§ Task prompt:
The exercise asks you to copy every line below in which "Blender" appears.

§ Supplied material:
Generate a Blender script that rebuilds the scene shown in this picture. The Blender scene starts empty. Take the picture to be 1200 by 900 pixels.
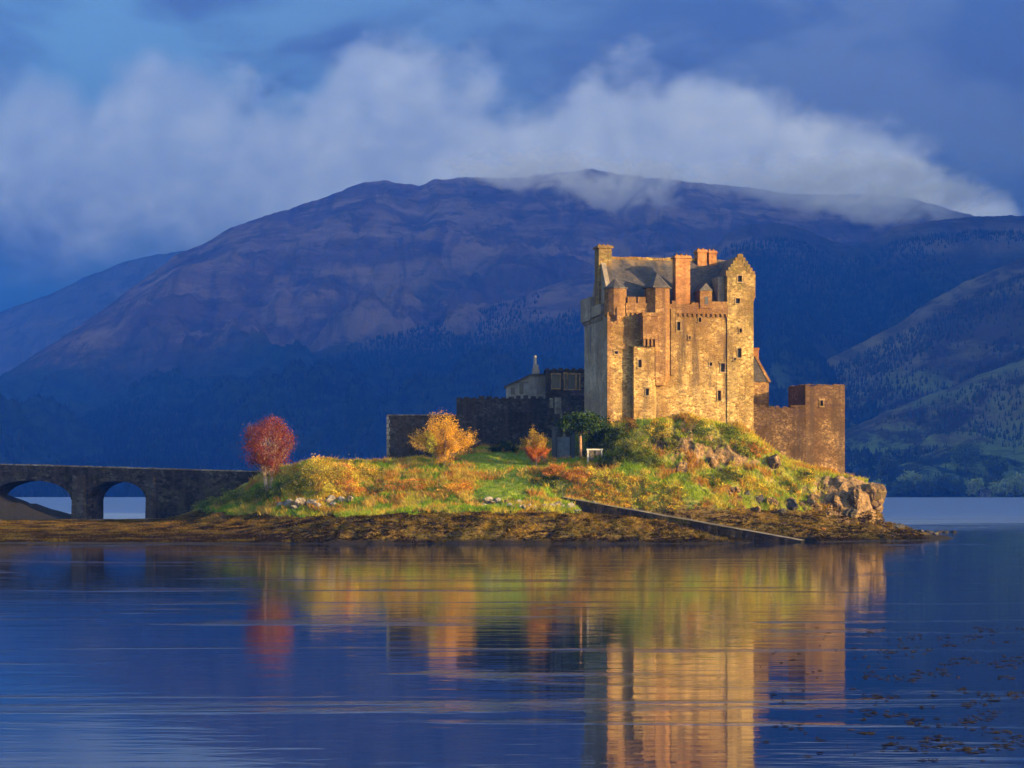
import bpy, bmesh, math, random
import numpy as np
from mathutils import Vector, Matrix

R = math.radians
random.seed(7)
RNG = np.random.default_rng(11)
SC = bpy.context.scene
COL = SC.collection

# ------------------------------------------------------------------ camera
F = 2500.0                      # focal length in pixels of the 1200 px wide frame
CAMH = 6.0                      # eye height over the loch
HORIZON = 574.0
cam_d = bpy.data.cameras.new('camera')
cam = bpy.data.objects.new('camera', cam_d)
COL.objects.link(cam)
cam.location = (0, 0, CAMH)
cam.rotation_euler = (R(90), 0, 0)
cam_d.sensor_width = 36.0
cam_d.lens = 36.0 * F / 1200.0
cam_d.shift_y = (HORIZON - 450.0) / 1200.0
cam_d.clip_start = 0.5
cam_d.clip_end = 40000.0
SC.camera = cam

# ------------------------------------------------------------------ light
SUN_AZ, SUN_EL = 62.0, 11.0      # azimuth: degrees to the right of straight behind the camera
SDIR = Vector((math.sin(R(SUN_AZ)) * math.cos(R(SUN_EL)), -math.cos(R(SUN_AZ)) * math.cos(R(SUN_EL)), math.sin(R(SUN_EL))))
sun_d = bpy.data.lights.new('sun', 'SUN')
sun_d.energy = 5.0
sun_d.angle = R(0.5)
sun_d.color = (1.0, 0.73, 0.38)
sun = bpy.data.objects.new('sun', sun_d)
COL.objects.link(sun)
sun.rotation_euler = SDIR.to_track_quat('Z', 'Y').to_euler()

SC.view_settings.view_transform = 'Standard'
SC.view_settings.look = 'None'
SC.view_settings.gamma = 1.0
SC.view_settings.exposure = 1.5
SKY_STRENGTH = 0.15
SC.render.engine = 'CYCLES'
SC.cycles.use_denoising = True
SC.cycles.max_bounces = 6
SC.cycles.transparent_max_bounces = 12
SC.cycles.volume_max_steps = 96
SC.cycles.volume_bounces = 2


HAZE_COLOR = (0.04, 0.23, 1.0, 1.0)
HAZE_DENSITY = 0.00020


# ------------------------------------------------------------------ node helper
class NT:
    def __init__(self, tree):
        self.t = tree
        self.x = 0

    def n(self, kind, **kw):
        nd = self.t.nodes.new(kind)
        self.x += 30
        nd.location = (self.x, 0)
        for k, v in kw.items():
            setattr(nd, k, v)
        return nd

    def lk(self, a, b):
        self.t.links.new(a, b)

    def put(self, sock, v):
        if isinstance(v, bpy.types.NodeSocket):
            self.lk(v, sock)
        else:
            if sock.type == 'RGBA' and len(v) == 3:
                v = (*v, 1.0)
            sock.default_value = v

    def math(self, op, a, b=0.0, c=0.0, clamp=False):
        nd = self.n('ShaderNodeMath', operation=op, use_clamp=clamp)
        self.put(nd.inputs[0], a)
        self.put(nd.inputs[1], b)
        self.put(nd.inputs[2], c)
        return nd.outputs[0]

    def vmul(self, v, s):
        nd = self.n('ShaderNodeVectorMath', operation='MULTIPLY')
        self.put(nd.inputs[0], v)
        nd.inputs[1].default_value = s
        return nd.outputs[0]

    def vadd(self, v, w):
        nd = self.n('ShaderNodeVectorMath', operation='ADD')
        self.put(nd.inputs[0], v)
        self.put(nd.inputs[1], w)
        return nd.outputs[0]

    def mix(self, f, a, b, blend='MIX'):
        nd = self.n('ShaderNodeMix', data_type='RGBA', blend_type=blend)
        self.put(nd.inputs[0], f)
        self.put(nd.inputs[6], a)
        self.put(nd.inputs[7], b)
        return nd.outputs[2]

    def rng(self, v, a, b, c=0.0, d=1.0, smooth=True):
        nd = self.n('ShaderNodeMapRange')
        nd.interpolation_type = 'SMOOTHSTEP' if smooth else 'LINEAR'
        self.put(nd.inputs[0], v)
        for i, q in enumerate((a, b, c, d)):
            self.put(nd.inputs[i + 1], q)
        return nd.outputs[0]

    def noise(self, vec, scale, detail=4.0, rough=0.55, dist=0.0):
        nd = self.n('ShaderNodeTexNoise')
        self.put(nd.inputs['Vector'], vec)
        nd.inputs['Scale'].default_value = scale
        nd.inputs['Detail'].default_value = detail
        nd.inputs['Roughness'].default_value = rough
        nd.inputs['Distortion'].default_value = dist
        return nd.outputs[0]

    def vor(self, vec, scale, feature='F1', rnd=1.0):
        nd = self.n('ShaderNodeTexVoronoi', feature=feature)
        self.put(nd.inputs['Vector'], vec)
        nd.inputs['Scale'].default_value = scale
        nd.inputs['Randomness'].default_value = rnd
        return nd

    def ramp(self, f, stops):
        nd = self.n('ShaderNodeValToRGB')
        el = nd.color_ramp.elements
        while len(el) < len(stops):
            el.new(0.5)
        for e, (p, c) in zip(el, stops):
            e.position = p
            e.color = (*c, 1)
        self.put(nd.inputs[0], f)
        return nd.outputs[0]

    def curve(self, f, pts):
        nd = self.n('ShaderNodeFloatCurve')
        c = nd.mapping.curves[0]
        while len(c.points) < len(pts):
            c.points.new(0.5, 0.5)
        for p, q in zip(c.points, pts):
            p.location = q
            p.handle_type = 'VECTOR'
        nd.mapping.update()
        self.put(nd.inputs['Value'], f)
        return nd.outputs[0]


def srgb(r, g, b):
    f = lambda c: (c / 255 / 12.92) if c / 255 <= 0.04045 else ((c / 255 + 0.055) / 1.055) ** 2.4
    return (f(r), f(g), f(b))


def new_mat(name):
    m = bpy.data.materials.new(name)
    m.use_nodes = True
    t = NT(m.node_tree)
    bsdf = m.node_tree.nodes['Principled BSDF']
    return m, t, bsdf


# ------------------------------------------------------------------ world
w = bpy.data.worlds.new('World')
SC.world = w
w.use_nodes = True
w.cycles.sampling_method = 'MANUAL'
w.cycles.sample_map_resolution = 1024
t = NT(w.node_tree)
bg = w.node_tree.nodes['Background']
sky = t.n('ShaderNodeTexSky', sky_type='NISHITA', sun_disc=False)
sky.sun_elevation = R(SUN_EL)
sky.sun_rotation = R(180 - SUN_AZ)
sky.altitude = 0
sky.air_density = 1.0
sky.dust_density = 1.5
sky.ozone_density = 1.5
tc = t.n('ShaderNodeTexCoord')
sep = t.n('ShaderNodeSeparateXYZ')
t.lk(tc.outputs['Generated'], sep.inputs[0])
yy = t.math('MAXIMUM', sep.outputs[1], 0.12)
uu = t.math('DIVIDE', sep.outputs[0], yy)
vv = t.math('DIVIDE', sep.outputs[2], yy)
comb = t.n('ShaderNodeCombineXYZ')
t.lk(uu, comb.inputs[0])
t.lk(vv, comb.inputs[1])
uv = comb.outputs[0]
# dull slate-blue cloud ceiling behind everything
big = t.noise(t.vmul(uv, (1.0, 1.9, 1)), 9.0, 5.0, 0.55, 0.4)
low = t.rng(vv, 0.055, 0.23)
K = 1.0 / SKY_STRENGTH          # colours below are display-linear before exposure
E = 1.0 / (2 ** SC.view_settings.exposure)
SKY_TINT = (1.08, 1.28, 1.85)    # what the blue air in front of the clouds takes away


def wc(r, g, b):
    c = srgb(r, g, b)
    return tuple(q * K * E * k for q, k in zip(c, SKY_TINT))


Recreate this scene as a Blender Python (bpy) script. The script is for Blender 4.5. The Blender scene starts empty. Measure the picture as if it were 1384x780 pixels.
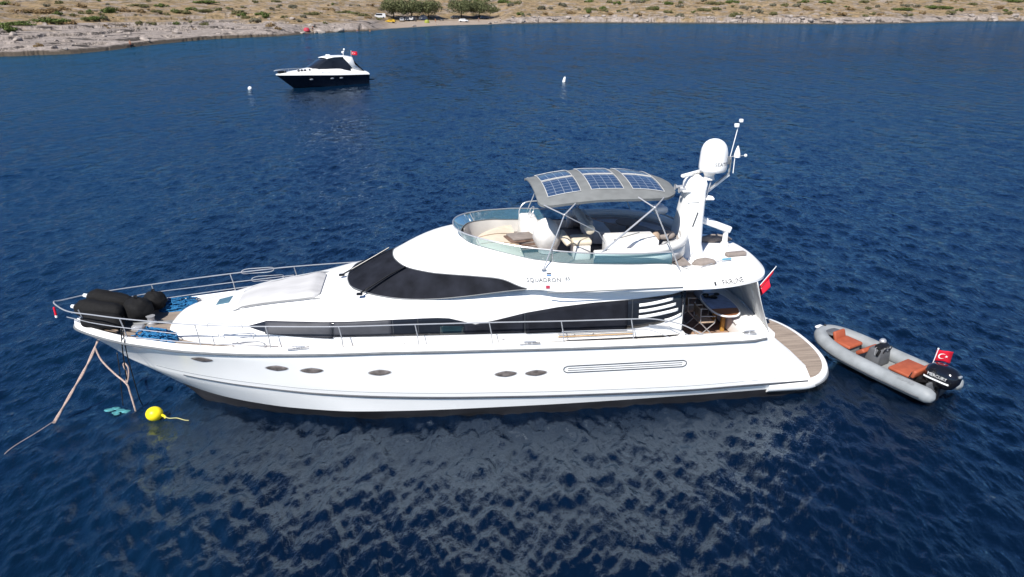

§ Exercise output:
Generate a Blender script that rebuilds the scene shown in this picture. The Blender scene starts empty. Take the picture to be 1200 by 900 pixels.
Recreate this scene as a Blender Python (bpy) script. The script is for Blender 4.5. The Blender scene starts empty. Measure the picture as if it were 1384x780 pixels.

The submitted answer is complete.